Multiple Charges Crippling Aviation Sector-Committee

By Yemisi Izuora

OSITA CHIDOKA

Multiplication of charges has been identified as a major challenge affecting development of the aviation industry.

The Committee on Aeronautical and Passenger Charges recently inaugurated by minister of aviation Osita Chidoka in the cause of carrying out its duty observed that multiple charges in the aviation sector is creating some serious challenges for operators.

They disclosed that there are over 50 different charges imposed by the three major agencies in the ministry of aviation.

The agencies are the Federal Airports Authority of Nigeria (FAAN), Nigerian Airspace Management Agency (NAMA) and Nigerian Civil Aviation Authority (NCAA).

Chairman of the committee, Mr.
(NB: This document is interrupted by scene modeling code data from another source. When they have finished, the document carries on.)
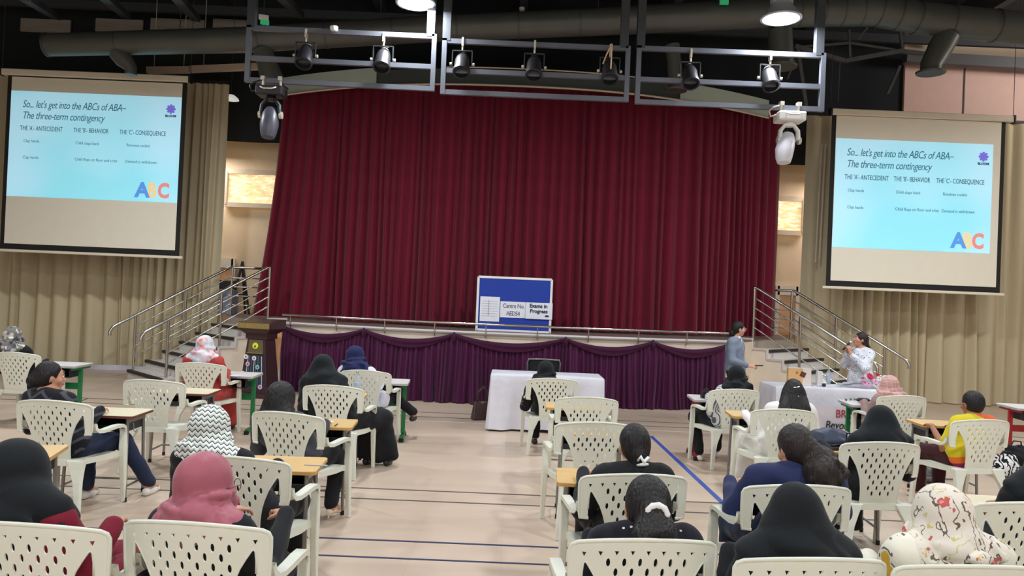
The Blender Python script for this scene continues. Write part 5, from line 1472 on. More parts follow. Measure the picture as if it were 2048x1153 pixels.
            if cover == 'cape':
                for s_ in (-1, 1): S.cap(SC+vec((s_*.13, 0, -.02)), SC+vec((s_*.17, .02, -ln)), .085, .085, k=.06)
        S.ell(H(0, .125, -.012), r3(.056, .065, .082), R, sub=True)
        obj('headscarf', S.mesh(hdisp(.0036, 7 if cover == 'hijab' else 5), 'scarf'), M[covermat], root)
    if cover == 'hair':
        S = Sdf(vx if dist > 4 else .0065)
        S.ell(H(0, -.020, .030), r3(.083, .094, .095), R, k=.02)
        st_ = hairstyle
        if st_ == 'short':
            S.ell(H(0, -.035, .0), r3(.080, .078, .09), R, k=.03)
        else:
            S.ell(H(0, -.035, -.01), r3(.080, .075, .085), R, k=.03)
        if st_ == 'bun': S.ell(H(0, -.125, -.03), r3(.042, .036, .042), R, k=.02); S.ell(H(0, -.10, -.02), r3(.05, .03, .05), R, k=.03)
        if st_ == 'low': S.cap(H(0, -.08, -.05), neck+vec((0, -.05, -.02)), .05, .045, k=.03); S.cap(neck+vec((0, -.05, -.02)), SC+vec((0, -.12, -.12)), .042, .03, k=.02)
        if st_ == 'ponytail':
            a_ = H(0, -.115, .0); S.ell(a_, (.04, .03, .035), k=.02)
            pts = [a_, H(.0, -.13, -.06), SC+vec((0, -.11, .03)), SC+vec((0, -.12, -.12))]
            for q in range(3): S.cap(pts[q], pts[q+1], (.045, .07, .085)[q], (.07, .085, .06)[q], k=.04)
        if st_ == 'sidepony':
            pts = [H(.03, -.10, -.0), H(.055, -.115, -.06), SC+vec((.085, -.11, .05)), SC+vec((.105, -.12, -.06)), SC+vec((.095, -.12, -.16))]
            for q in range(4): S.cap(pts[q], pts[q+1], (.035, .06, .082, .075)[q], (.06, .082, .075, .045)[q], k=.03)
        if st_ == 'sidepony':
            for q in range(7):
                o_ = (q-3)*.018; pp = None
                for t in range(9):
                    v_ = pts[1]+(vec(SC+vec((.095, -.11, -.14)))-pts[1])*t/8+vec((o_*(1+.5*math.sin(t))+.024*math.sin(t*1.5+q*1.9), -.05+.02*math.cos(t*1.4+q), 0))
                    if pp is not None: S.cap(pp, v_, .021, .019, k=.008)
                    pp = v_
        if st_ == 'long':
            S.cap(H(0, -.04, -.03), neck+vec((0, -.04, -.01)), .09, .105, k=.04)
            S.cap(neck+vec((0, -.05, 0)), SC+vec((0, -.10, -.16)), .09, .07, k=.04)
            for s_ in (-1, 1): S.cap(H(s_*.045, -.02, -.03), SC+vec((s_*.085, -.07, .0)), .06, .07, k=.05)
        S.ell(H(0, .115, -.02), r3(.066, .075, .085), R, sub=True)
        for s_ in (-1, 1): S.ell(H(s_*.085, .012, -.028), r3(.022, .03, .042), R, sub=True)
        def hr(X, Y, Z):
            an_ = np.arctan2(X-HC[0], -(Y-HC[1])+1e-6); return (.0028 if st_ == 'long' else .0018)*np.sin(an_*(26 if st_ == 'long' else 36)+4*np.sin(Z*18))+((.006 if st_ == 'sidepony' else .004)*np.sin(Z*55+X*60+3*np.sin(Y*40+X*30))*np.clip((HC[2]-.05-Z)/.1, 0, 1) if st_ in ('sidepony', 'ponytail', 'long') else 0)
        obj('hair', S.mesh(hr, 'hair'), M[covermat], root)
    CLIP[0] = 0
    PEOPLE[key] = dict(root=root, HC=HC, R=R, H=H, SC=SC, neck=neck, J=J, hip=hip)
    return PEOPLE[key]

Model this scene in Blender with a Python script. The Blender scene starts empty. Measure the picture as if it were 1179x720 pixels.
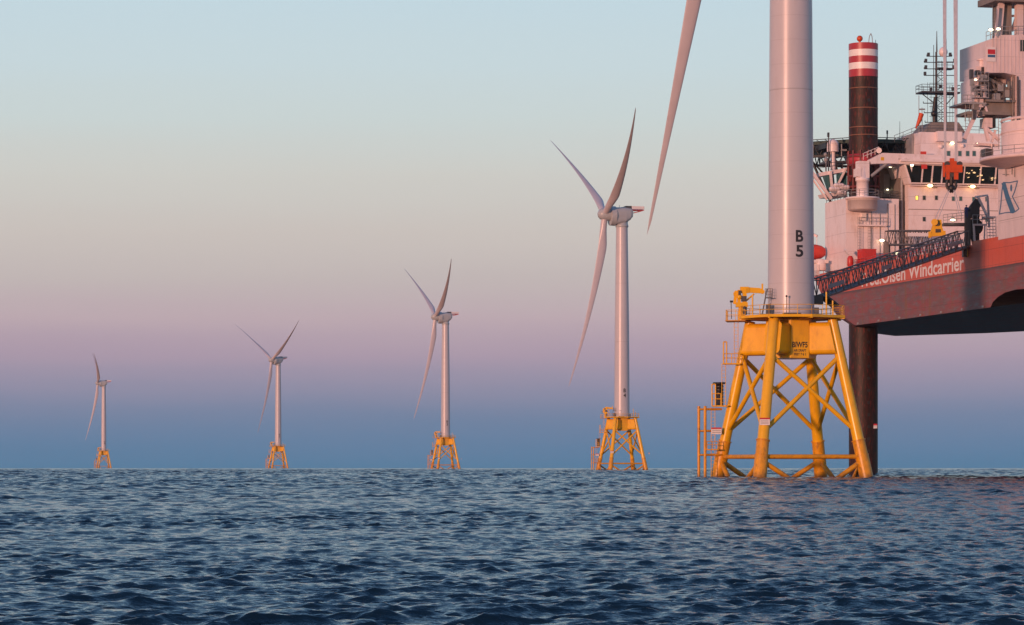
import bpy, bmesh, math, random
import numpy as np
from mathutils import Vector, Matrix

random.seed(7)
scene = bpy.context.scene
COL = scene.collection
R = math.radians

# ------------------------------------------------------------------ camera, sky, sun, exposure
F, CX, HY, CAMZ = 3500.0, 589.5, 537.2, 1.5        # focal length / centre / eye level in photo pixels
cam_d = bpy.data.cameras.new('camera')
cam = bpy.data.objects.new('camera', cam_d); COL.objects.link(cam)
cam.location = (0, 0, CAMZ); cam.rotation_euler = (R(90), 0, 0)
cam_d.sensor_width = 36.0; cam_d.lens = 36.0 * F / 1179.0
cam_d.shift_y = (HY - 360.0) / 1179.0
cam_d.clip_start = 0.5; cam_d.clip_end = 40000
scene.camera = cam

SUN_AZ, SUN_EL = 33.0, 3.5                          # behind the camera, to the left
sdir = Vector((-math.sin(R(SUN_AZ)) * math.cos(R(SUN_EL)), -math.cos(R(SUN_AZ)) * math.cos(R(SUN_EL)), math.sin(R(SUN_EL))))
sun_d = bpy.data.lights.new('sun', 'SUN'); sun_d.energy = 3.2; sun_d.angle = R(3); sun_d.color = (1.0, 0.49, 0.33)
sun = bpy.data.objects.new('sun', sun_d); COL.objects.link(sun)
sun.rotation_euler = sdir.to_track_quat('Z', 'Y').to_euler()

def lin(c):
    return tuple((x / 255 / 12.92) if x / 255 <= .04045 else ((x / 255 + .055) / 1.055) ** 2.4 for x in c)

world = bpy.data.worlds.new('World'); scene.world = world; world.use_nodes = True
nt = world.node_tree; nt.nodes.clear()
def N(t, **k):
    n = nt.nodes.new(t)
    for a, b in k.items(): setattr(n, a, b)
    return n
def math_node(op, a, b=None, clamp=False):
    n = N('ShaderNodeMath', operation=op, use_clamp=clamp)
    for i, x in enumerate((a, b)):
        if x is None: continue
        if isinstance(x, (int, float)): n.inputs[i].default_value = x
        else: nt.links.new(x, n.inputs[i])
    return n.outputs[0]
tc = N('ShaderNodeTexCoord')
nrm = N('ShaderNodeVectorMath', operation='NORMALIZE'); nt.links.new(tc.outputs['Generated'], nrm.inputs[0])
sep = N('ShaderNodeSeparateXYZ'); nt.links.new(nrm.outputs[0], sep.inputs[0])
elev = math_node('ARCSINE', sep.outputs['Z'])
smap = N('ShaderNodeMapping'); smap.inputs['Scale'].default_value = (5, 5, 90); nt.links.new(nrm.outputs[0], smap.inputs['Vector'])
snz = N('ShaderNodeTexNoise'); snz.inputs['Scale'].default_value = 1.0; snz.inputs['Detail'].default_value = 4; nt.links.new(smap.outputs[0], snz.inputs['Vector'])
elev = math_node('ADD', elev, math_node('MULTIPLY', math_node('SUBTRACT', snz.outputs[0], .5), .007))
pos = math_node('MULTIPLY', elev, 180 / math.pi / 45.0, True)      # 0 at the horizon, 1 at 45 degrees
def ramp(stops):
    r = N('ShaderNodeValToRGB'); cr = r.color_ramp; cr.interpolation = 'LINEAR'
    while len(cr.elements) > 1: cr.elements.remove(cr.elements[-1])
    for i, (e, c) in enumerate(stops):
        el = cr.elements[0] if i == 0 else cr.elements.new(min(1.0, e / 45.0))
        el.position = min(1.0, e / 45.0); el.color = (*c, 1)
    nt.links.new(pos, r.inputs[0]); return r.outputs[0]
anti = ramp([(0, lin((80, 125, 159))), (.45, lin((93, 128, 162))), (1.0, lin((115, 133, 163))), (1.5, lin((146, 144, 168))), (2.16, lin((175, 156, 173))), (2.8, lin((192, 172, 179))),
             (3.47, lin((196, 185, 183))), (4.4, lin((204, 196, 190))), (5.5, lin((207, 207, 201))), (6.5, lin((203, 214, 213))), (7.6, lin((200, 217, 222))),
             (8.8, lin((196, 217, 226))), (10.5, lin((184, 212, 227))), (14, lin((152, 191, 220))), (20, lin((118, 162, 205))), (32, lin((84, 129, 178))), (45, lin((64, 104, 152)))])
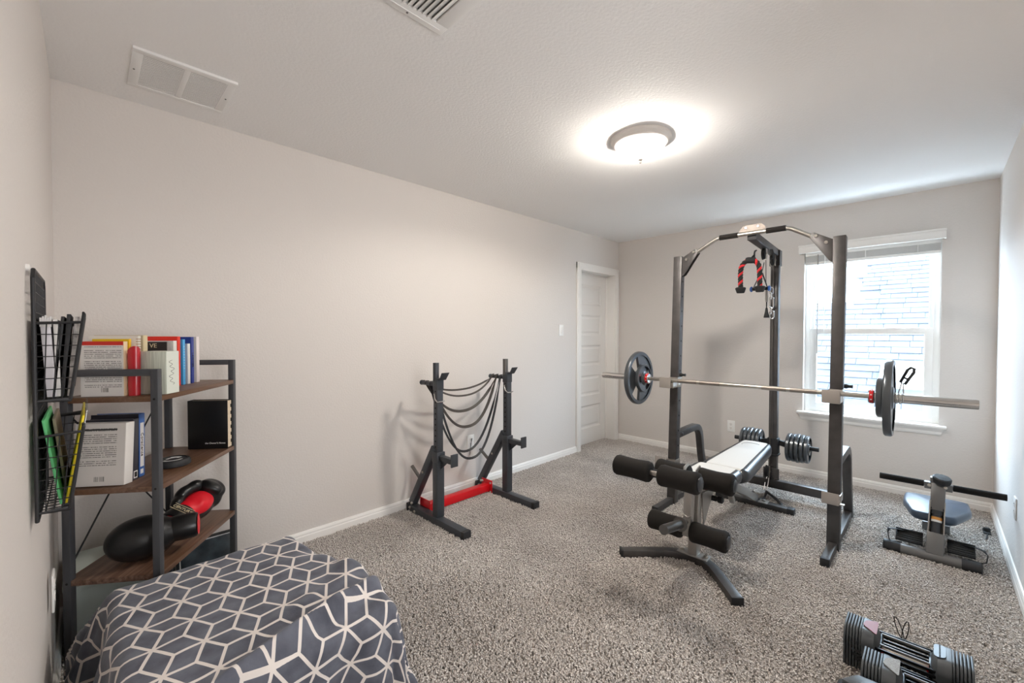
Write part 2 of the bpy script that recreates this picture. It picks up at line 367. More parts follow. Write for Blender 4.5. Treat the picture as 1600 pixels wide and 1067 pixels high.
# raised blind under its valance
bl = thing('window_blind', 'white slatted blind pulled up under its valance at the window top', 'blind', (X1 - .03, .41, WZ1)); m = W(bl)
m.bb((X1 - .062, WY0 - .022, 2.045), (X1 - .040, WY1 + .036, 2.118)); m.bb((X1 - .066, WY0 - .024, 2.100), (X1 - .040, WY1 + .038, 2.118)); m.bb((X1 - .040, WY0 - .022, 2.045), (X1 - .001, WY0 - .010, 2.117)); m.bb((X1 - .040, WY1 + .024, 2.045), (X1 - .001, WY1 + .036, 2.117))
obj('valance', m, MT['trim'], bl, .003)
m = W(bl); m.bb((X1 + .002, WY0 + .006, 2.022), (X1 + .05, WY1 - .006, 2.058)); obj('headrail', m, MT['plastic'], bl)
for i in range(9):
    z = 1.972 + i * .0056; m = W(bl); m.box((X1 + .028, (WY0 + WY1) / 2, z), (.048, WY1 - WY0 - .014, .0028), None); obj('slat', m, MT['vent'], bl)
m = W(bl); m.bb((X1 + .004, WY0 + .006, 1.942), (X1 + .052, WY1 - .006, 1.967)); obj('bottom_rail', m, MT['plastic'], bl, .004)
for y in (.10, .42, .70):
    m = W(bl); m.bb((X1 - .002, y - .0025, 1.94), (X1 + .003, y + .0025, 2.03)); obj('ladder_tape', m, MT['plastic'], bl)
m = W(bl); m.tube([(X1 - .006, .748, 2.03), (X1 - .006, .745, 1.14)], .0042, 8); obj('wand', m, MT['silver'], bl, label='grey tilt wand')
m = W(bl); m.tube([(X1 - .004, .70, 2.03), (X1 - .002, .699, 1.33)], .0016, 6); obj('pull_cord', m, MT['plastic'], bl)
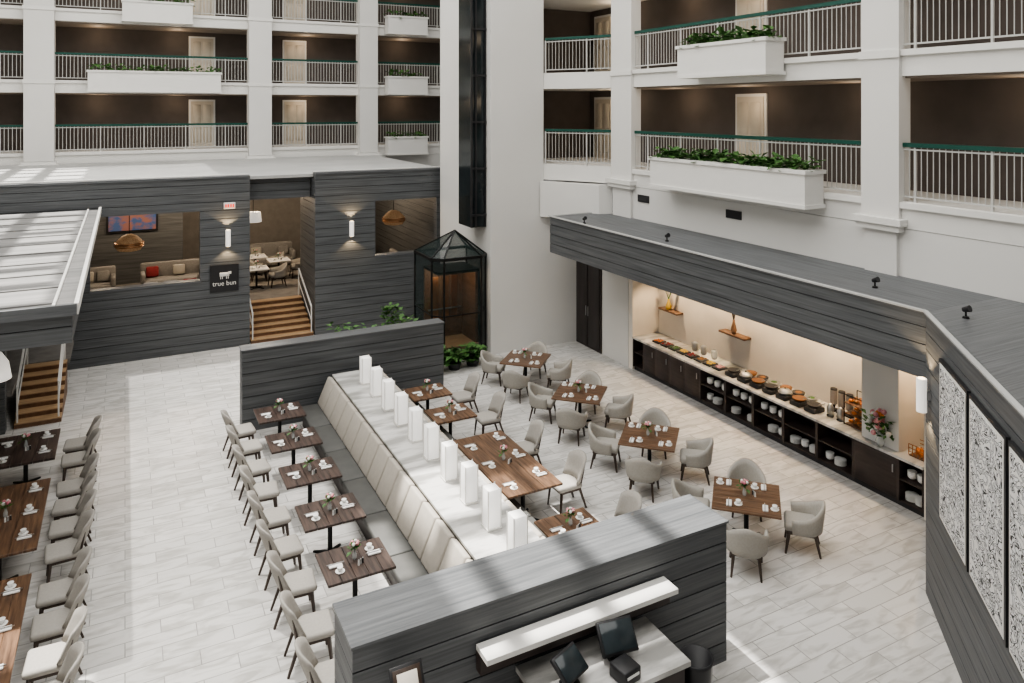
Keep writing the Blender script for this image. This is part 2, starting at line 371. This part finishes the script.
p=B(); p.lathe((0,0,0),[(.30,0),(.26,.35),(.02,.36)],SHADE,20); p.cyl((0,0,.36),.012,.012,1.34,IRON,6); p.obj('drum_pendant_lamp',(4.15,28.5,3.35))
pic=B(); pic.box(-.55,1.05,31.5,31.54,2.9,3.9,TVS); pic.box(-.62,1.12,31.54,31.62,2.83,3.97,BLK); pic.box(-1.6,2.0,31.62,31.8,.87,5.2,WZ); pic.obj('television_feature_wall')
def sconce(x,y,z,rz=0):
    s=B(); s.cyl((0,-.12,-.25),.075,.075,.5,SHADE,14); s.cyl((0,-.12,.25),.05,.05,.01,GLOW,12); s.cyl((0,-.12,-.26),.05,.05,.01,GLOW,12); s.box(-.04,.04,-.06,0,-.06,.06,STEEL)
    s.obj('wall_sconce',(x,y,z),rz)
    for dz in (.34,-.34):
        l=bpy.data.lights.new('sconce_light','SPOT'); l.energy=26; l.color=(1,.72,.42); l.spot_size=2.0; l.shadow_soft_size=.05
        o=bpy.data.objects.new('sconce_light',l); COL.objects.link(o)
        o.location=Vector((x,y,z+dz))+Vector((0.14*math.sin(rz),-.14*math.cos(rz),0)); o.rotation_euler=(0 if dz<0 else math.pi,0,0)
sconce(2.85,YF,3.45); sconce(6.75,YF,3.45)
e=B(); e.rbox((0,-.04,0),(.34,.06,.2),TRIM,.01,1)
for k,(xx) in enumerate((-.11,-.04,.04,.11)): e.box(xx-.022,xx+.022,-.08,-.07,-.05,.05,EXITM)
e.obj('exit_sign',(2.9,YF,4.45))
e=B(); e.box(-.42,.42,-.05,0,-.42,.42,BLK)
e.rbox((0,-.055,.12),(.28,.01,.12),TRIM,.004,1); e.box(.12,.2,-.06,-.05,.12,.2,TRIM)
for xx in (-.11,-.06,.06,.11): e.box(xx-.01,xx+.01,-.06,-.05,-.02,.08,TRIM)
so=e.obj('restaurant_sign',(2.75,YF,2.2))
t=bpy.data.curves.new('lettering','FONT'); t.body='true bun'; t.size=.2; t.align_x='CENTER'; t.extrude=.004
to=bpy.data.objects.new('lettering',t); COL.objects.link(to); to.parent=so; to.location=(0,-.056,-.22); to.rotation_euler=(math.pi/2,0,0); t.materials.append(TRIM)
# ---- left canopy
b=B(); boards(b,-8.9,-.68,12.6,24.45,4.08,4.58,top=CANT,h=.25)
b.box(-8.9,-.62,12.5,12.57,4.50,4.66,WX); b.box(-.66,-.60,12.54,24.45,4.5,4.66,TRIM); b.box(-.95,-.91,12.54,24.45,4.58,4.62,TRIM)
for k in range(10): b.box(-8.9,-.96,13.0+k*1.15,13.03+k*1.15,4.58,4.60,CANT)
b.obj('entrance_canopy')
b=B(); boards(b,-8.9,-2.45,20.6,20.85,0,4.06); b.obj('wall_left_entry')
b=B(); b.box(-9.1,-8.9,-2,34.3,0,14.3,WHITE); b.obj('wall_left')
b=B(); b.box(-8.9,-2.35,20.9,24.7,.75,.87,CARP); b.box(-2.35,-1.3,22.95,24.7,.75,.87,CARP); b.obj('floor_entry_landing')
l=B(); l.lathe((0,0,0),[(.26,0),(.22,.25),(.12,.42),(.03,.45)],SHADE,20); l.cyl((0,0,.42),.012,.012,.55,IRON,6); l.obj('shaded_pendant_lamp',(-1.9,14.6,3.1))
# ---- partitions and banquette
b=B(); boards(b,2.4,7.4,18.15,18.55,0,1.9); b.obj('partition_wall')
b=B(); boards(b,2.1,7.25,7.65,8.4,0,1.9); b.obj('host_station_wall')
b=B(); Y0,Y1=8.6,17.9
b.box(4.5,5.4,Y0,Y1,0,1.06,PANEL); b.box(4.42,5.48,Y0,Y1,1.06,1.1,MARB)
n=16; w=(Y1-Y0)/n
for k in range(n):
    y=Y0+(k+.5)*w
    b.rbox((4.24,y,.76),(.13,w-.025,.66),PANEL,.035,2,R=RY(.42)); b.rbox((5.66,y,.76),(.13,w-.025,.66),PANEL,.035,2,R=RY(-.42))
for k in range(7):
    w=(Y1-Y0)/7; y=Y0+(k+.5)*w
    b.rbox((3.92,y,.42),(.6,w-.015,.12),SEATG,.03); b.rbox((5.98,y,.42),(.5,w-.015,.12),SEATG,.03)
b.box(3.72,4.5,Y0,Y1,0,.36,ESP); b.box(5.4,6.15,Y0,Y1,0,.36,ESP)
b.obj('double_sided_banquette')
lm=B(); lm.box(-.12,.12,-.12,.12,0,.03,TRIM); lm.rbox((0,0,.32),(.21,.21,.58),LANT,.012,1)
for sx in (-1,1):
    for sy in (-1,1): lm.box(sx*.108-.006,sx*.108+.006,sy*.108-.006,sy*.108+.006,.03,.62,TRIM)
lm=lm.mesh('lantern')
for k in range(10): place(lm,'column_lantern',(4.97,9.42+k*.84,1.1))
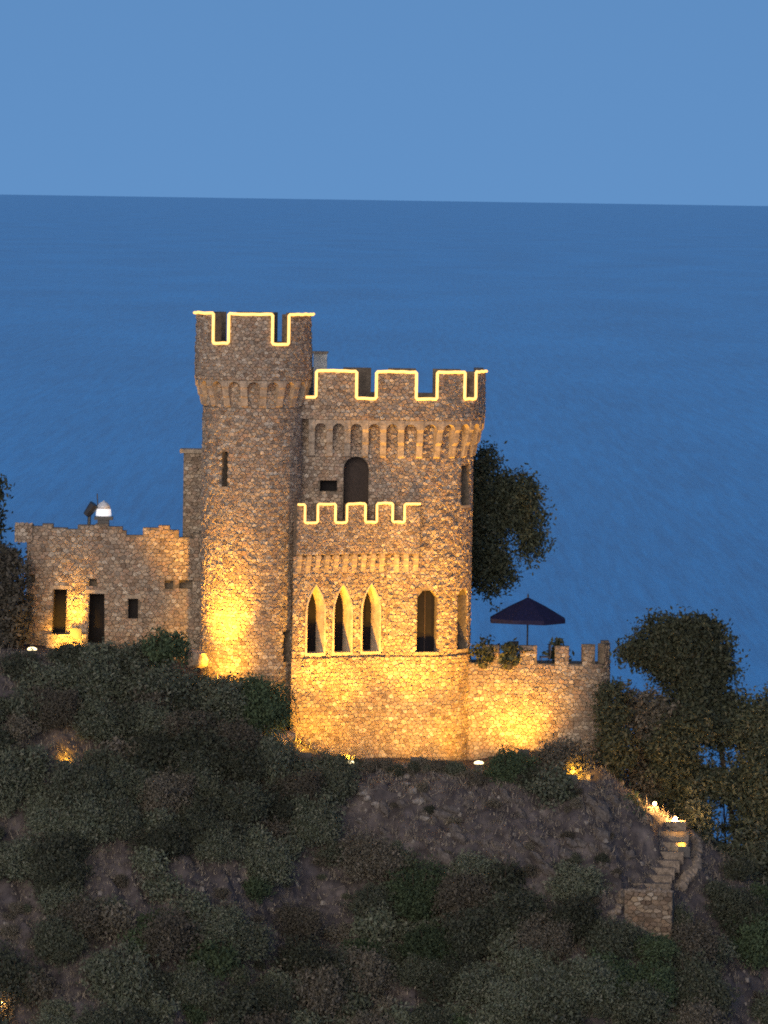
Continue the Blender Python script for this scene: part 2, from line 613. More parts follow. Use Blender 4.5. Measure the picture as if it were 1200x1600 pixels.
def ground(x, y):
    x = np.asarray(x, float); y = np.asarray(y, float)
    hc = np.interp(x, CX, CZ)
    t = np.maximum(0, -4 - y)
    front = hc - .50 * np.minimum(t, 3) - .86 * np.maximum(t - 3, 0)
    back0 = np.interp(x, [10, 14, 30], [14.0, 5.0, 0.0])
    bk = hc + .02 * np.maximum(0, y + 4) - .95 * np.maximum(0, y - back0)
    h = np.where(y < -4, front, bk)
    rough = 1.3 * vnoise(x * .22, y * .22, 1) + .7 * vnoise(x * .6, y * .6, 2) + .35 * vnoise(x * 1.5, y * 1.5, 3) + .16 * vnoise(x * 3.7, y * 3.7, 4)
    rough = rough + .55 * (.5 - np.abs(vnoise((x + .5 * y) * .8, (y - .3 * x) * .35, 6)) * 2) + .22 * (.5 - np.abs(vnoise((x + .4 * y) * 2.3, y * 1.1, 7)) * 2)
    amt = np.clip((-3.2 - y) / 3, 0.06, 1)
    return np.maximum(h + rough * amt, -4.0)


def terrain():
    xs = np.concatenate([np.linspace(-70, -24, 24), np.linspace(-23.8, 23.8, 240), np.linspace(24, 80, 28)])
    ys = np.concatenate([np.linspace(-75, -27, 24), np.linspace(-26.8, -3, 120), np.linspace(-2.5, 60, 64)])
    gx, gy = np.meshgrid(xs, ys)
    gz = ground(gx, gy)
    nx, ny = len(xs), len(ys)
    v = np.stack([gx, gy, gz], -1).reshape(-1, 3)
    idx = np.arange(nx * ny).reshape(ny, nx)
    f = np.stack([idx[:-1, :-1], idx[:-1, 1:], idx[1:, 1:], idx[1:, :-1]], -1).reshape(-1, 4)
    me = bpy.data.meshes.new('hillside')
    me.from_pydata(v.tolist(), [], f.tolist())
    me.materials.append(MATS['soil'])
    o = bpy.data.objects.new('hillside', me); C.objects.link(o)
    tag(o, kind='structure')


terrain()


def hit(px, py):
    """First point of the hillside met by the sight line through a pixel, or None."""
    d = MROT @ Vector(((px - 600) / FPX, -(py - 800) / FPX, -1.0))
    d /= d.y
    for y in np.arange(-60, 14, .25):
        p = CAM + d * (y - CAM.y)
        if p.z <= float(ground(p.x, y)):
            return Vector((p.x, y, float(ground(p.x, y))))
    return None


def hit_(px, py):
    return hit(px, py) or W(px, py, -4.5)


def gz(x, y): return float(ground(x, y))


# ================================================================== round tower
TCX, TCY, TR = X(393, 780), 0.0, 77 / 30.0
zt = lambda py, px=396: Z(px, py)
tower = thing('round_tower', (TCX, TCY, zt(1110)), 'tall round stone tower with glowing battlements rising left of the keep', 'tower')
A110 = R(115)
tpath = line_arc([('A', TCX, TCY, TR, -A110, A110)], R(5))
tfull = line_arc([('A', TCX, TCY, TR, -math.pi, math.pi)], R(6))
tx = lambda px, py: (math.asin(max(-1, min(1, (X(px, py) - TCX) / TR))) + A110) * TR
body = MB().lathe((TCX, TCY, 0), [(TR, zt(1110)), (TR, zt(590))], 60).build('wall', 'mortar', tower)
slit_a = arch_poly(tx(353, 730), .34, Z(353, 757), Z(353, 703), 'rect')
slit_b = arch_poly(tx(449, 1005), .55, Z(449, 1030), Z(449, 983), 'rect')
carve(body, [prism_on(tpath, p, -.6, .5) for p in (slit_a, slit_b)])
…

Ahonsi Unuigbe at forum in Lagos said for instance that port and cargo charges collected by FAAN on the same cargo is a duplication of charges.

The committee is charged with the responsibility to collate all Nigerian aviation industry aeronautical and non-aeronautical charges, benchmark them (charges) with global best practices, especially with those countries with similar regional conditions.

It is also to determine the factors responsible for the disparity between the aeronautical (including passenger) charges as well as give an opinion and/ or make recommendations to the government based on findings.

In the committee’s finding showed that passenger ticket charges, the basis of some of the charges is quite arbitrary.

According to the chairman, The committee analysed the basis of computation of passenger tickets for four domestic airlines (namely, Arik, Dana, Med-View and First Nation Airways).

The analysis shows that an amount ranging from 40 to 65 per cent of the airfare is hidden as fuel surcharge (also known as YQ).

The computation of this fuel surcharge is unknown to both passengers and government alike.  Equally, this cost element has been omitted by the airlines in the computation of both VAT and ticket sales charge, resulting in significant loss of revenue to the federal government.

He added: “There is also a prevalence of inaccurate computation of statutory charges and non-remittance of the passenger charges collected by airlines to appropriate aviation authorities.  From the tickets analysed, some airline operators deliberately charge as high as 9 per cent of base fare as ticket sales charge as against the statutory 5 per cent (expected to be remitted to the government through NCAA).

“There is also a prevalence of poor service quality to passengers in the face of non-enforcement of the passenger bill of rights.

The passenger bill of rights, as contained in the NCAA Act, clearly entitles passengers to several means of redress, in the event of any infraction.

These rights are not known to most passengers nor are they being enforced by NCAA, resulting in a lot of passenger apathy;

“The minimum capitalisation requirement for domestic airlines is only N500 million, which at today’s exchange rate, barely covers the cost of effectively operating and maintaining one aircraft and therefore does not ensure a fleet size that allows for economies of scale.”

He also said the committee came up with some of the factors responsible for the disparity in the aeronautical and passenger charges across countries and regions to include inadequate state of support infrastructure, size of airspace, macro-economic environment, continuous changes in government policies and political interference, absence of a national carrier, inadequate business models and absence of transparency among stakeholders.

In the light of the findings, the committee recommended the harmonisation of navigational related charges such as the merging of en-route navigational charge and terminal navigational charge into a single charge to be renamed as navigational charge.

It proposed the violation of airspace fines to be merged with violation of air navigation regulations, the scrapping of the duplication of contractor registration fees by NAMA, as “this is also charged by NCAA.”

Besides, it recommended for the moderation of some of the charges such as cargo vehicle surcharge, car stickers apron pass, documentation of clearing agents fees, registration of freight forwarders fees to be retained at N100, 000 as against an increase to N250, 000 that are deemed to be excessively.

It also recommended that the proposed increase in import and export royalties should be reduced to five cents per kilo as against 10 cents earlier proposed by NCAA.

Others are elimination of air cargo fees, enforcement of the passenger bill of rights as well as a public awareness campaign to increase public awareness about the bill of rights, improved debt recovery by the regulators from airline operators, establishment of an economic regulatory unit under the office of the ministry of aviation, regulate arbitrary charges in the aviation industry as well as sanitise the aviation industry through the introduction of minimum capital requirement and monitoring of the capital adequacy of airlines.